こういう観念的競合の公訴事実とか犯罪事実があります。
これを併合罪にして、訴因不特定に持ち込みたいところです。
被告人は,平成年月日,・・・において,a子(11歳)に対し,同人が13歳未満の児童であることを知りながら,同人の衣服を脱がせて,その胸部及び陰部等を手指でもてあそぶとともに,なめ回した上,同人に陰部を露出させる姿態をとらせて,その陰部をデジタルカメラで撮影し,その電磁的記録を同カメラ内蔵のSDカードに記録し,もって13歳未満の女子に対しわいせつな行為をするとともに,衣服の全部又は一部を着けず,性欲を興奮させ又は刺激する児童の姿態を視覚により認識することができる方法により霞磁的記録に係る記録媒体に描写し,前記児童に係る児童ポルノを製造した
撮影行為自体がわいせつ行為だという反論があると思うのですが、それは重ならないというのが東京高裁h19.11.6。科刑上一罪の範囲が広がり過ぎるというのが安弘裁判長の本音。
東京高裁h19.11.6
その理由につき若干補足して説明する。まず,児童買春行為それ自体(児童との性交ないし性交類似行為)は,2項製造罪の実行行為の一部であるとは解されず,児童買春罪と2項製造罪は,その実行行為が部分的にも重なり合う関係にはないのである(このことは,児童に対する強姦や強制わいせつの状況を撮影した場合に,強姦行為や強制わいせつ行為が2項製造罪の実行行為の一部とはいえないのと同様である。)。
・・・
さらに,本件の2項製造罪においては,児童の姿態等の撮影とこれに伴う第1次媒体への記録により第1次媒体(児童ポルノ)を製造したものとされているにとどまるが,2項製造罪においては,第1次媒体の製造に引き続き,電磁的記録の編集・複写,ネガフィルムの現像・焼き付け等の工程を経て,第2次媒体や第3次媒体の児童ポルノを製造する行為も実行行為に包含されるのであり,事案によっては,相当広範囲にわたる行為に(包括)一罪性を認めざるを得ないであろうが,児童買春罪との観念的競合関係を肯定するとすれば,いわゆるかすがい作用により,科刑上一罪とされる範囲が不当に広がる恐れも否定できないように思われる(強姦罪等との観念的競合を肯定するとすれば,その不都合はより大きいものとなろう。)。

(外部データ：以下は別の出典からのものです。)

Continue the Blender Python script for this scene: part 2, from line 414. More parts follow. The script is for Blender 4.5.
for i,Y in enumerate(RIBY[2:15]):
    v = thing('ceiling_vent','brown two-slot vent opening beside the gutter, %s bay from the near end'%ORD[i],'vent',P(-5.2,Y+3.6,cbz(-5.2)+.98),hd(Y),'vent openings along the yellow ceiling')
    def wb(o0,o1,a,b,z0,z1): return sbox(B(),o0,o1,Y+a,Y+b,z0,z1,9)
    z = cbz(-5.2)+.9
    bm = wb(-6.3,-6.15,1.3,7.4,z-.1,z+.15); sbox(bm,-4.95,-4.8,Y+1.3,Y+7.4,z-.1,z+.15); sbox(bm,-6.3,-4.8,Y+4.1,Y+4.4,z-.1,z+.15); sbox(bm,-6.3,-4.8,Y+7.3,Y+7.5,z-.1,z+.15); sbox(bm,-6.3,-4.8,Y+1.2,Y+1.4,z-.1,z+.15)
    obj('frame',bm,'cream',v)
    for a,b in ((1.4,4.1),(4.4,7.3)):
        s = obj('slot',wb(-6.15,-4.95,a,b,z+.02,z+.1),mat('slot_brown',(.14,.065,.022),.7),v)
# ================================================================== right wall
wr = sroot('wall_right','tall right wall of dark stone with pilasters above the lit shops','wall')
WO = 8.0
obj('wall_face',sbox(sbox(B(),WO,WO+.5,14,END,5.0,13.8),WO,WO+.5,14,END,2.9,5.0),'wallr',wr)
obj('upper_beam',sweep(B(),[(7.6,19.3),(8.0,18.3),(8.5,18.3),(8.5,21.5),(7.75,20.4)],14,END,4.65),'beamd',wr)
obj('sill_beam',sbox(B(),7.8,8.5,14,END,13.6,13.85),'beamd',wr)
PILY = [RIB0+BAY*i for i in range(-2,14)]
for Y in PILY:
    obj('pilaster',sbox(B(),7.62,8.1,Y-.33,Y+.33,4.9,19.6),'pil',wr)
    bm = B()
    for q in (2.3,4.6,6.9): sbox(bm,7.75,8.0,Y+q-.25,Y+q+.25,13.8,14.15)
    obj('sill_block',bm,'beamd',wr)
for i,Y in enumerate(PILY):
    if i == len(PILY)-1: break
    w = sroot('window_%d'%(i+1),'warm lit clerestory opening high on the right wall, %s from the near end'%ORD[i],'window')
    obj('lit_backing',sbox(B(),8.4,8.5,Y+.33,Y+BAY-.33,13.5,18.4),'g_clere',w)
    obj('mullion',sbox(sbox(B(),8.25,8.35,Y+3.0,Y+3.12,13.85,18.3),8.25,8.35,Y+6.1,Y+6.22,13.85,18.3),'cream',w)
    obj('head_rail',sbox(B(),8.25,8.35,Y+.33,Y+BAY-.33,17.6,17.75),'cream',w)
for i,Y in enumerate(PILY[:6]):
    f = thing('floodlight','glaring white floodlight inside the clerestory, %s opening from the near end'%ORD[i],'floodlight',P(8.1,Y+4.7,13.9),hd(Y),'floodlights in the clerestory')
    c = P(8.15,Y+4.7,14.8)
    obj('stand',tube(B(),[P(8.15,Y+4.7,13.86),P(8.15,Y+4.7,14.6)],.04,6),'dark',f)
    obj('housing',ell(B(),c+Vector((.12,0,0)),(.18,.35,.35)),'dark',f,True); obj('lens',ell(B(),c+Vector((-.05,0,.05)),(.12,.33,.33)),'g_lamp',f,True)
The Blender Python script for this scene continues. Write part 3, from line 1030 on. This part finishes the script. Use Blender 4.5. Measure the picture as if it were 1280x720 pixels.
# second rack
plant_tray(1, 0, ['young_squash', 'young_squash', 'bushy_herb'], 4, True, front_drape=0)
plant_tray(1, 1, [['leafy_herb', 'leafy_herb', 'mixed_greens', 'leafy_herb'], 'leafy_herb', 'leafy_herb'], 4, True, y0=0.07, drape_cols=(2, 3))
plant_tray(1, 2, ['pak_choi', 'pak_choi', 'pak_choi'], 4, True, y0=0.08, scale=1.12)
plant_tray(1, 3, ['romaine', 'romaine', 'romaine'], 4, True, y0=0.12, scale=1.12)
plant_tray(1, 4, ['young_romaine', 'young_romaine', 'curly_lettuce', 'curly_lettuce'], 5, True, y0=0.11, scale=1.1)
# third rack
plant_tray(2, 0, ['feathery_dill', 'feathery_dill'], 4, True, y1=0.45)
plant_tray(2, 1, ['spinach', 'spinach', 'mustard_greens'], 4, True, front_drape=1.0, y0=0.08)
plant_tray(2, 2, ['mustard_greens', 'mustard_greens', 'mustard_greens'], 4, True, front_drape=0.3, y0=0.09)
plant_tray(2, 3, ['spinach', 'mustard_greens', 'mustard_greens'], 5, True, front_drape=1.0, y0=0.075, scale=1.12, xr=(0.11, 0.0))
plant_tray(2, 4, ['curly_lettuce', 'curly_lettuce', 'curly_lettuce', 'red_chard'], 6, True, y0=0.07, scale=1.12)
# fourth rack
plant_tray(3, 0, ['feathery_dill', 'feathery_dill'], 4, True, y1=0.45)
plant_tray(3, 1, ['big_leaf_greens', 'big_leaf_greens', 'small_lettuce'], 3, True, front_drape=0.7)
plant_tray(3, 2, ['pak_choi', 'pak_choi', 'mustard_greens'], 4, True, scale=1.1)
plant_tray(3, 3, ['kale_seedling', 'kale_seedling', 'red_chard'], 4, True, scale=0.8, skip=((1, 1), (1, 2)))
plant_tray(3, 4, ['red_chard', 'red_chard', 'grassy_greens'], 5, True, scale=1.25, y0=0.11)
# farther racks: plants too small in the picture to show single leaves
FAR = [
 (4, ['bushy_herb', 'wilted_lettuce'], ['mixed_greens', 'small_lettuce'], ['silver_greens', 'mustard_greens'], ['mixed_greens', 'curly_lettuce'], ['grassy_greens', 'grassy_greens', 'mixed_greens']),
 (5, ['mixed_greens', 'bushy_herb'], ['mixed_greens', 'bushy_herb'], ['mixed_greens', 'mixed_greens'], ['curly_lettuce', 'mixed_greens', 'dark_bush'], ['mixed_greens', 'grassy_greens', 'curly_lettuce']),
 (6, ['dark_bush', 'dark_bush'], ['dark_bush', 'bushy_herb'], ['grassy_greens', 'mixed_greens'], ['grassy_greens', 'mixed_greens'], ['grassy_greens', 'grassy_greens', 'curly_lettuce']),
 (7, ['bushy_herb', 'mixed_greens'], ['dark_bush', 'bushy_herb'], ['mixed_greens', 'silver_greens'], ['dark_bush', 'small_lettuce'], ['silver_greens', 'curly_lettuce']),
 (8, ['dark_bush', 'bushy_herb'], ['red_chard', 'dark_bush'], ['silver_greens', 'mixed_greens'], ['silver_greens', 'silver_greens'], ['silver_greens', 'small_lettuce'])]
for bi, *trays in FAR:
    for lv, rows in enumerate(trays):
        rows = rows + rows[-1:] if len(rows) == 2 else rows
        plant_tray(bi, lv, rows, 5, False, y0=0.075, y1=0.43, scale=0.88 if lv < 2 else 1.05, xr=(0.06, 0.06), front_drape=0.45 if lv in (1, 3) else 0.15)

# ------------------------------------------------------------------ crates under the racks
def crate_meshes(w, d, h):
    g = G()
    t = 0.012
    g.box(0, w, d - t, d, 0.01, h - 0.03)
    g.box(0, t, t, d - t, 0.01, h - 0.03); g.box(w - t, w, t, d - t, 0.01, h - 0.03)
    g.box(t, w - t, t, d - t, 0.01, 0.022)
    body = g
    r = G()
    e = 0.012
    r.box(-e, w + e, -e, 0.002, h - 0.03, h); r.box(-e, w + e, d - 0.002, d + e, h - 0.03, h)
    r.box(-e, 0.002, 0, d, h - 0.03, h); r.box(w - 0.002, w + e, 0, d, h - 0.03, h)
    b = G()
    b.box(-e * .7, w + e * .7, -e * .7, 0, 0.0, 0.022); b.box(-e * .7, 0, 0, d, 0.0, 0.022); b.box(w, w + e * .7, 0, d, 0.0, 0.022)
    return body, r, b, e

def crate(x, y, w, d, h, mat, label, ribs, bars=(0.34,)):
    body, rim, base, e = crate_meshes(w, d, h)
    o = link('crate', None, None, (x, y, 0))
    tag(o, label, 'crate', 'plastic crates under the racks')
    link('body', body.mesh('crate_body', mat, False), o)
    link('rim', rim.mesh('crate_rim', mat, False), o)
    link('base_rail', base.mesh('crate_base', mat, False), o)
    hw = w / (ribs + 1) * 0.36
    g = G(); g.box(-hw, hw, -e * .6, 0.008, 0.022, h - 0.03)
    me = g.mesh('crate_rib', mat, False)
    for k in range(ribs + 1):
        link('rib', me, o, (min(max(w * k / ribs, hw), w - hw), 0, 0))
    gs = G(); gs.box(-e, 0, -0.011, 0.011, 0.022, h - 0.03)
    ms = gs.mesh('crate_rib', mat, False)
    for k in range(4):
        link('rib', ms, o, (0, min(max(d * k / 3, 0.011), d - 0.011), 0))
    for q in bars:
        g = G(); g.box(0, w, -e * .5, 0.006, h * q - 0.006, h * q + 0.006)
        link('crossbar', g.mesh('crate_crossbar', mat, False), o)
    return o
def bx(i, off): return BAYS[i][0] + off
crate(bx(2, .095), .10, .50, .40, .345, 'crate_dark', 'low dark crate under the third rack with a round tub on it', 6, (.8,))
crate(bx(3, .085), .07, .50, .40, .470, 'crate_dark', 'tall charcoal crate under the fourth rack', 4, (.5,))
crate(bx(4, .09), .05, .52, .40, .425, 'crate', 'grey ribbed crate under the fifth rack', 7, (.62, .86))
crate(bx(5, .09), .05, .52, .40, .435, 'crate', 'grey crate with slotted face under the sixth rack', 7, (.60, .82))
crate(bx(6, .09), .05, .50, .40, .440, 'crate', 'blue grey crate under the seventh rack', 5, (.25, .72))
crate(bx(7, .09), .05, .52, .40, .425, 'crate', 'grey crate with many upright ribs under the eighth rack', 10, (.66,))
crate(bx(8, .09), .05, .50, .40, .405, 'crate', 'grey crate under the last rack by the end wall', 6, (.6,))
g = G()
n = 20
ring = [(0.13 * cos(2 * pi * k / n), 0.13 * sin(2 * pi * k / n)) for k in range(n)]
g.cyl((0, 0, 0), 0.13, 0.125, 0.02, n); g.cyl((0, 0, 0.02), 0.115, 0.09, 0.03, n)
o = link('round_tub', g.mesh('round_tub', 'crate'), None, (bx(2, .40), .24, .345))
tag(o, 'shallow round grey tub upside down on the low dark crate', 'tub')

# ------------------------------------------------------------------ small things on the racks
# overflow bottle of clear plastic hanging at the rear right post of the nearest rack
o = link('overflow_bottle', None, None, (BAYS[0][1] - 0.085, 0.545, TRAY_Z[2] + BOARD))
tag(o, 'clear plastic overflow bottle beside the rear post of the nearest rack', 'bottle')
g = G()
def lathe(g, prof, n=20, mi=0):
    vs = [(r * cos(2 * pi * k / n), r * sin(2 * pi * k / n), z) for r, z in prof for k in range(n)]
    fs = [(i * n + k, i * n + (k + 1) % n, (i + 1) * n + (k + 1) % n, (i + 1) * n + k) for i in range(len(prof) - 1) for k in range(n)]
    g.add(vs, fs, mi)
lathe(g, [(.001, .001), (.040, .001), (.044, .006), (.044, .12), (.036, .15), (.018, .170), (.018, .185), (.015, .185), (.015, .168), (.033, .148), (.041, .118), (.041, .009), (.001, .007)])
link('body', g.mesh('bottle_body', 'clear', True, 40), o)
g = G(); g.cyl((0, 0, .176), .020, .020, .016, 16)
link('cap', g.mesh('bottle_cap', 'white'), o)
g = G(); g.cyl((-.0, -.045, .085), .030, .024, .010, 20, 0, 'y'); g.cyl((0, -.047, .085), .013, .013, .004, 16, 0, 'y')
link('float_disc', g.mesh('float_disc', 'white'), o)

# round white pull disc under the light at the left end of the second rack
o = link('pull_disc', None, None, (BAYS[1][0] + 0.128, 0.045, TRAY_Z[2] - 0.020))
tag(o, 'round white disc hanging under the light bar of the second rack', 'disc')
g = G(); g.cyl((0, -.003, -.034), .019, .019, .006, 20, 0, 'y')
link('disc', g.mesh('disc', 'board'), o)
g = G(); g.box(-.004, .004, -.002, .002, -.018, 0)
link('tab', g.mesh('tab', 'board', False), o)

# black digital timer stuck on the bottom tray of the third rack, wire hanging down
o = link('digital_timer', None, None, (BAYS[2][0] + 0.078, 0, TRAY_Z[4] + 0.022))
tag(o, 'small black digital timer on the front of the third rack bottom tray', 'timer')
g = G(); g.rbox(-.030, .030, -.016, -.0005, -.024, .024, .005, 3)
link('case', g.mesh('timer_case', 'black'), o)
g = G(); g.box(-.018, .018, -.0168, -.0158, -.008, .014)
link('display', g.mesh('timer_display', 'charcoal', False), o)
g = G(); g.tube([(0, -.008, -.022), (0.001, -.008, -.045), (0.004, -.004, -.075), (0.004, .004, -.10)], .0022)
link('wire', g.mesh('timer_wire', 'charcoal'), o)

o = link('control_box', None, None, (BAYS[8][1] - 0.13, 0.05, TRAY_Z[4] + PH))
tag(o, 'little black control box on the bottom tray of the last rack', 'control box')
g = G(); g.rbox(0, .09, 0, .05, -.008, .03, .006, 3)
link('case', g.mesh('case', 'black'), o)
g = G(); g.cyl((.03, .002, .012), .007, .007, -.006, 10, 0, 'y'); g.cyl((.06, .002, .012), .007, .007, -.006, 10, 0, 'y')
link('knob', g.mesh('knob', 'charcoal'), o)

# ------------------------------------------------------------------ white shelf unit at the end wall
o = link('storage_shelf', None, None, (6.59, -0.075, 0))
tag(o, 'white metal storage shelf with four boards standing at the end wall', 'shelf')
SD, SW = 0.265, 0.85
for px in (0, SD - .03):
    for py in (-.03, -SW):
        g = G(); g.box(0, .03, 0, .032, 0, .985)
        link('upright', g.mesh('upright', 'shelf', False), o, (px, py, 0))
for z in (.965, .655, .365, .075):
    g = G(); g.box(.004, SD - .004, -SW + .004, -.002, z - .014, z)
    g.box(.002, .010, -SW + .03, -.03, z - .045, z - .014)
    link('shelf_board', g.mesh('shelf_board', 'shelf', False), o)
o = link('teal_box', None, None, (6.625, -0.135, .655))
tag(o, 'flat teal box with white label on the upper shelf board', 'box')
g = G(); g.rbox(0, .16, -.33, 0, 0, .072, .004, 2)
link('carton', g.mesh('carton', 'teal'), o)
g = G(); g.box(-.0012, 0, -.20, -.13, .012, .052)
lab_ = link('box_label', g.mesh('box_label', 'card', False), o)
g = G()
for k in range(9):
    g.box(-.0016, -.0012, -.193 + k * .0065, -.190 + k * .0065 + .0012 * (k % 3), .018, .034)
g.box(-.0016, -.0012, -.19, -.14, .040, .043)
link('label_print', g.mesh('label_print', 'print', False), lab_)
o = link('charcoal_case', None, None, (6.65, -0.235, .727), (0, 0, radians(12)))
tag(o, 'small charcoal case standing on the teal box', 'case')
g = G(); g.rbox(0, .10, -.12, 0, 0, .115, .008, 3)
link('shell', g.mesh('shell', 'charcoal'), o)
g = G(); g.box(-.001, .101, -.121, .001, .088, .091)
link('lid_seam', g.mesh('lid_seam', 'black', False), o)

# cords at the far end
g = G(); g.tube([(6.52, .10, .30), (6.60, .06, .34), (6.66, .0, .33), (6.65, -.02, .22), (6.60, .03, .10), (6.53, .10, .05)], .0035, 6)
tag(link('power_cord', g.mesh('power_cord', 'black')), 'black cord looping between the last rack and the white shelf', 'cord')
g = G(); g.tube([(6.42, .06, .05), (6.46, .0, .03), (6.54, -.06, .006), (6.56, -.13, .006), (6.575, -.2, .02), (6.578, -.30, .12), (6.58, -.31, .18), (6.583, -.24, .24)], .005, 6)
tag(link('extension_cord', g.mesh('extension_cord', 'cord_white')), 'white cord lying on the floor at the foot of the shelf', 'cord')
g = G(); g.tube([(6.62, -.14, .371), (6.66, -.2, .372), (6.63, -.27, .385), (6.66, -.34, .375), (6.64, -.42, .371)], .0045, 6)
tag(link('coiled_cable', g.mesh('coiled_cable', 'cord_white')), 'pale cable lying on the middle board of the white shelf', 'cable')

3項製造罪(姿態とらせて製造)と強制わいせつ罪が併合罪だという裁判例も多数あります。
とすると冒頭の事例は
第1 被告人は,平成年月日,・・・において,a子(11歳)に対し,同人が13歳未満の児童であることを知りながら,同人の衣服を脱がせて,その胸部及び陰部等を手指でもてあそぶとともに,なめ回した上,もって13歳未満の女子に対しわいせつな行為をした
第2 前同日、同人に陰部を露出させる姿態をとらせて,その陰部をデジタルカメラで撮影し,その電磁的記録を同カメラ内蔵のSDカードに記録し,衣服の全部又は一部を着けず,性欲を興奮させ又は刺激する児童の姿態を視覚により認識することができる方法により霞磁的記録に係る記録媒体に描写し,前記児童に係る児童ポルノを製造した
なんて切り分けて併合罪にしたいところです。実際こういう併合罪の判決が多数ありますが、前半の
同人の衣服を脱がせて,その胸部及び陰部等を手指でもてあそぶとともに,なめ回した上,もって13歳未満の女子に対しわいせつな行為をした
というのは、こうやって姿態をとらせたわけだから3項製造罪の「姿態をとらせて」に他ならないわけで、強制わいせつのみに当たる事実を抽出できませんよね。
でも判例は併合罪なんですよね。
やっぱり併合罪説は無理かも知れませんね。
裁判所が右往左往してるのを弁護人が迷ってもしょうがない。これも他罪との関係を調べなかったための立法の不備だと思います。最高裁に決めてもらうしかないですね。